Deniz ve göl manzarası sunan gayrimenkul projeleri müteahhitlik firmalarını olduğu kadar alıcıları da çekmeyi sürdürüyor. Hızlı ve yüksek satış rakamlarına sahip olan bu projeler müteahhit için bir prestij unsuru da olabiliyor.
Deniz gören projeler alıcılar için olduğu kadar müteahhitler içinde oldukça cazip. Hem diğer projelere göre satışlarının daha hızlı gerçekleşmesi hem de satış fiyatlarının yüksek olması bu projeleri müteahhitler için çekici yapıyor. Aynı zamanda müteahhitler için bir prestij unsuruna da dönüşen bu projelerin deniz gören ve görmeyen daireleri arasında yüzde 50’lere varan bir fiyat farkı oluşabiliyor. Deniz manzarası sunması yabancı alıcıyı çekmede de önemli bir unsur olabiliyor. Bu nedenle deniz manzarası sunan araziler müteahhitlerin en fazla aradığı arsalar olmayı sürdürüyor.
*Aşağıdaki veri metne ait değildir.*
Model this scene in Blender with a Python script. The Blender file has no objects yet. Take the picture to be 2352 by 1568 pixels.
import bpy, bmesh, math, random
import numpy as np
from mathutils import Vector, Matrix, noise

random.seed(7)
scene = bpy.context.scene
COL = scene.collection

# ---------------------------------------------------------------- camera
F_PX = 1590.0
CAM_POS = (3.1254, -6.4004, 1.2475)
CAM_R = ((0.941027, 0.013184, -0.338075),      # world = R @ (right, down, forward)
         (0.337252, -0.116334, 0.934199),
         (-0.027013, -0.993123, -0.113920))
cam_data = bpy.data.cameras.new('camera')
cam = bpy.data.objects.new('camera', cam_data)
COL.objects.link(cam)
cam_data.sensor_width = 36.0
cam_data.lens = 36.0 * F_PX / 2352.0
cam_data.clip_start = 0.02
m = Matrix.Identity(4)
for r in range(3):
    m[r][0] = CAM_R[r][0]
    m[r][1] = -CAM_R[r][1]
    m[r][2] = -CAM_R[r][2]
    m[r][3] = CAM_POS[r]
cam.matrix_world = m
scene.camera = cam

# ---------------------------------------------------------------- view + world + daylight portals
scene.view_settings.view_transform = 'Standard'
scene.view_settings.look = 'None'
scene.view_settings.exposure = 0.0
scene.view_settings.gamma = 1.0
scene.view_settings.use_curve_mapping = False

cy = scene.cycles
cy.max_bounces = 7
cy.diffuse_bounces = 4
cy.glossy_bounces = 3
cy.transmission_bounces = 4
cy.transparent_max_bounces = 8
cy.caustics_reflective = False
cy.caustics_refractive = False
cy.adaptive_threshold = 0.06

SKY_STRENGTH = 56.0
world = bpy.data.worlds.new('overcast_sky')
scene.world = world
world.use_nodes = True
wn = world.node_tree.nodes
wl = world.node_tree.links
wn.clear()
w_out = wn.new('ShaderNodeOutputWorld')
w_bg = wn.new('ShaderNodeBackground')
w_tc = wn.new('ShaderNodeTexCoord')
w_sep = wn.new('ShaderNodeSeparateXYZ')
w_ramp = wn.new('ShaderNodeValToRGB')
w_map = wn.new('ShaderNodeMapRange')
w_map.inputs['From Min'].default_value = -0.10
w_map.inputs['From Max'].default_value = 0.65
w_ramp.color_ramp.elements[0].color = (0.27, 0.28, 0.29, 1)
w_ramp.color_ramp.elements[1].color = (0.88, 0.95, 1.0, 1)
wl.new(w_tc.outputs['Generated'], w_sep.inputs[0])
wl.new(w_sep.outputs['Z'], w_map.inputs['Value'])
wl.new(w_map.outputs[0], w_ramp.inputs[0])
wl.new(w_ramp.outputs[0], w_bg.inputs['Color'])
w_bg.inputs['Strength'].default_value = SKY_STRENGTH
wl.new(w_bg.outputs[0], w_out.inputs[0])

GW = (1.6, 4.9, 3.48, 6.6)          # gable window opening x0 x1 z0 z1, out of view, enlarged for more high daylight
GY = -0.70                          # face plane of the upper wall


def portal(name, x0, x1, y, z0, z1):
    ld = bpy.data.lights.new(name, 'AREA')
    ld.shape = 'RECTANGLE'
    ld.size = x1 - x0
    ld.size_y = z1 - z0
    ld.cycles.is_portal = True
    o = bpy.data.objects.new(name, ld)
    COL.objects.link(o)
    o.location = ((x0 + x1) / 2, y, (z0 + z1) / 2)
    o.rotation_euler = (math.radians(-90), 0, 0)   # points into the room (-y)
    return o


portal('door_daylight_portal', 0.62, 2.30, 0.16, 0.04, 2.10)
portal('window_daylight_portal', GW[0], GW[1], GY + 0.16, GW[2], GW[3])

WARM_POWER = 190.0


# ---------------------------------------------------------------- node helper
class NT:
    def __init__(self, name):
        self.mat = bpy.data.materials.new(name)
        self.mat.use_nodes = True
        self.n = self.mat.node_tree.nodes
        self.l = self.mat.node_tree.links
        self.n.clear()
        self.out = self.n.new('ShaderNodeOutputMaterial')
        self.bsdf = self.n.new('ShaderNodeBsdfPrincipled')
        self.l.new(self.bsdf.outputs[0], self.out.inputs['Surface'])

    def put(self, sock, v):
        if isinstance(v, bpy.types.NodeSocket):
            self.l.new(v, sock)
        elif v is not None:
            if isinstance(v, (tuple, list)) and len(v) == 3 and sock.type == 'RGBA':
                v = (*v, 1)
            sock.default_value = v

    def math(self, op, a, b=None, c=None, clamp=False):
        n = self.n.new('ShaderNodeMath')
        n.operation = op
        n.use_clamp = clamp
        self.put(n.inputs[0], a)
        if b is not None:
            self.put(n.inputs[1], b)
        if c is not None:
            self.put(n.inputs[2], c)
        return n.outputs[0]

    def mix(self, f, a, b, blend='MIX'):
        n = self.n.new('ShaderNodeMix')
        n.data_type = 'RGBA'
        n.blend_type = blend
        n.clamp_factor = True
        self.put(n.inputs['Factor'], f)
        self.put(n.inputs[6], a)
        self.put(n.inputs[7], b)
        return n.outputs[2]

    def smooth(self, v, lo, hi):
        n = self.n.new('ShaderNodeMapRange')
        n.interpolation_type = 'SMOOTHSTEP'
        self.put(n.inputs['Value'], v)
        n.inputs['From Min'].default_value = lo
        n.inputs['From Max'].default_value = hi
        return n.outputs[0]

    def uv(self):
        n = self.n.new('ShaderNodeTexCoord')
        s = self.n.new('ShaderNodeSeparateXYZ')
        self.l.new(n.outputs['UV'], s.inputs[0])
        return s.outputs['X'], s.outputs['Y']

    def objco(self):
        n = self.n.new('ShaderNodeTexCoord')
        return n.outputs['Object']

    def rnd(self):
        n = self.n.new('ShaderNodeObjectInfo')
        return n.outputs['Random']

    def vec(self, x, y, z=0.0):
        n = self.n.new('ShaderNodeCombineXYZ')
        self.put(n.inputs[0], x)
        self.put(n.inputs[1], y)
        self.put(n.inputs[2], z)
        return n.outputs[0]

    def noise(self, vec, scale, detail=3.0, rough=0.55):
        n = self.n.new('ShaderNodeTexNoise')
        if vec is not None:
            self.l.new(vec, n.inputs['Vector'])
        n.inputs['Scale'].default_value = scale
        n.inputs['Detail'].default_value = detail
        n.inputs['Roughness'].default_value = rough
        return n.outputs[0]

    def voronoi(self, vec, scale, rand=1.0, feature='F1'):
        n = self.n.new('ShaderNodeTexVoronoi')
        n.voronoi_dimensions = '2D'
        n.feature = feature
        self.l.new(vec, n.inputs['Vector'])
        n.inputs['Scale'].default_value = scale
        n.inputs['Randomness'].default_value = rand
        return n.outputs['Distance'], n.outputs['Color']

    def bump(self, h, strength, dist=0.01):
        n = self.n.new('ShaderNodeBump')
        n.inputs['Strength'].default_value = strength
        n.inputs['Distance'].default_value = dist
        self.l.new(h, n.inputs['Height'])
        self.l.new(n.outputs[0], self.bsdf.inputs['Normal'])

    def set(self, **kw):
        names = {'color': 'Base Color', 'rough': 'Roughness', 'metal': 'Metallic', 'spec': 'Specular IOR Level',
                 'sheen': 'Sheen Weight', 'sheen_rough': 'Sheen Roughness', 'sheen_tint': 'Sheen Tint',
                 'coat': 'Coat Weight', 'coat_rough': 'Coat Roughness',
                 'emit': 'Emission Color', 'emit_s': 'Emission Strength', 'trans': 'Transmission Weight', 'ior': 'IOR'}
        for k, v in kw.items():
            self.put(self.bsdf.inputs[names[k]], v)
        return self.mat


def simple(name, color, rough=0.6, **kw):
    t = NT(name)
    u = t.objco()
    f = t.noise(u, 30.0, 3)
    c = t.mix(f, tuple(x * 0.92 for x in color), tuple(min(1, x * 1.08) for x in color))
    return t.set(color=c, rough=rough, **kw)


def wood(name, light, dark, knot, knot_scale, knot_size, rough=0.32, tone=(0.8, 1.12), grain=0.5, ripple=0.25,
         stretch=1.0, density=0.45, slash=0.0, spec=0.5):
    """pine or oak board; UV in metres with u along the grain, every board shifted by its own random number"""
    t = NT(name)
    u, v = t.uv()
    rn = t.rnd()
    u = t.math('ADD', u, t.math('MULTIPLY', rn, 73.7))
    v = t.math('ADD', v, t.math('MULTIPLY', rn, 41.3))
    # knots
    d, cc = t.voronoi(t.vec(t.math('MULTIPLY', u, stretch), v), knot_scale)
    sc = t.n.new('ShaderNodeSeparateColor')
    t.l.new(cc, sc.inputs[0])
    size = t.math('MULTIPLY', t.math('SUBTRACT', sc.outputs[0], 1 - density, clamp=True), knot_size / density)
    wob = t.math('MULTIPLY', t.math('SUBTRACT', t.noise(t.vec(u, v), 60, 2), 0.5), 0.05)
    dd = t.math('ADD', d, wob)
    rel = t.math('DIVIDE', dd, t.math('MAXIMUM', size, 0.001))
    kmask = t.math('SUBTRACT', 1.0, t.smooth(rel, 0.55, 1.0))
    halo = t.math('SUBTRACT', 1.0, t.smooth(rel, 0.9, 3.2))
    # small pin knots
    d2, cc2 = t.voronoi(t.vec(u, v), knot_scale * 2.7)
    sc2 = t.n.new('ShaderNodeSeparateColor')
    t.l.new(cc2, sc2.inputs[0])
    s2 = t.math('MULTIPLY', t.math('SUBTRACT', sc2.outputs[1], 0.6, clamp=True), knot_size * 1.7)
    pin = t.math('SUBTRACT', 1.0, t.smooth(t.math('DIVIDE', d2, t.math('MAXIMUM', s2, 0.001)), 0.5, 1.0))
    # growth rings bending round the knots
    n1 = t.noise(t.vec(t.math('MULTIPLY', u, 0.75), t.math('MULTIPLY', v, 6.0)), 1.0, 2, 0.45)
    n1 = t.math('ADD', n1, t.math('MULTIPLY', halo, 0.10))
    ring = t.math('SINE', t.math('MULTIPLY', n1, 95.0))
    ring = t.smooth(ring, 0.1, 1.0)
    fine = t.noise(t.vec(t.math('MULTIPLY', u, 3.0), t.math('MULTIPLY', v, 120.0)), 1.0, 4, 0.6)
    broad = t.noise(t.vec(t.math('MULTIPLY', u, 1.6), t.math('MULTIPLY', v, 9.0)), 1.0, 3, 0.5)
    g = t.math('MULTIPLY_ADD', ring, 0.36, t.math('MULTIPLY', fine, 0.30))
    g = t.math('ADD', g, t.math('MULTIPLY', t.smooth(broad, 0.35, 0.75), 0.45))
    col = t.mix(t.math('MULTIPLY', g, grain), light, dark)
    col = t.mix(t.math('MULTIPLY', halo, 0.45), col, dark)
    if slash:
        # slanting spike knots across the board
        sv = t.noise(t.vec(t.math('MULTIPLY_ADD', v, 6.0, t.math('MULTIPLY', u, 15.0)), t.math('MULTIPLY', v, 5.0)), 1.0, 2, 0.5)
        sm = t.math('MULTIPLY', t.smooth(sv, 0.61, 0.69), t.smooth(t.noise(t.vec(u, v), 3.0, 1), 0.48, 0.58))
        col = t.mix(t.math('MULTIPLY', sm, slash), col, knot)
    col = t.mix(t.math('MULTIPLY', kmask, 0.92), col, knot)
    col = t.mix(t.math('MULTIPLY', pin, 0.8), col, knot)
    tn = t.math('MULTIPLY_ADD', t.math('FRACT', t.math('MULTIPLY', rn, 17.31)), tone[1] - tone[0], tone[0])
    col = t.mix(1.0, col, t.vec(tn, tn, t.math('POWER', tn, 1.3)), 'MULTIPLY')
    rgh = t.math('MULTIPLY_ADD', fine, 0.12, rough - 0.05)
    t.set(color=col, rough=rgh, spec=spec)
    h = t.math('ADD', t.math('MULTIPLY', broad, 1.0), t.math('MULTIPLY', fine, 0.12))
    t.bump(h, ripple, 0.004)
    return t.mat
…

Alıcılar ise manzara ve huzur nedeniyle bu projelerde yer almayı istiyor.
Denize bakan dairenin fiyatı yüzde 40 artıyor
Denizi gören projelerin her zaman tercih edildiğini söyleyen Cushman & Wakefield Yönetici Ortağı Toğrul Gönden, projenin içinde deniz gören dairelerin oranın projenin ortalama satış fiyatı açısından önemli bir unsur olduğunu belirtiyor. “Özellikle yabancı yatırımcılar ve kullanıcılar açısından işe veya okula yakınlık çoğu zaman belirleyici kriter olmadığı için şehrin özel manzaralı projeler her zaman tercih ediliyor” diyen Gönden şu değerlendirmede bulundu:, “Değerleme veya fizibilite çalışmaları yaptığımız projelerde şerefiyelendirme de deniz gören dairenin fiyatı yüzde 40’a kadar fiyat farkına ulaşabiliyor.“ Benzeri bir analizin otel konaklama fiyatı için de geçerli olduğunu anlatan Toğrul Gönden, “Deniz manzaralı otel odasının konaklama fiyatı diğer oda fiyatlarıyla karşılaştırıldığında yüzde 20 fark gösterebiliyor. Ofis projelerinde kat şerefiyelendirmelerinde etkili olabiliyor”diye konuştu.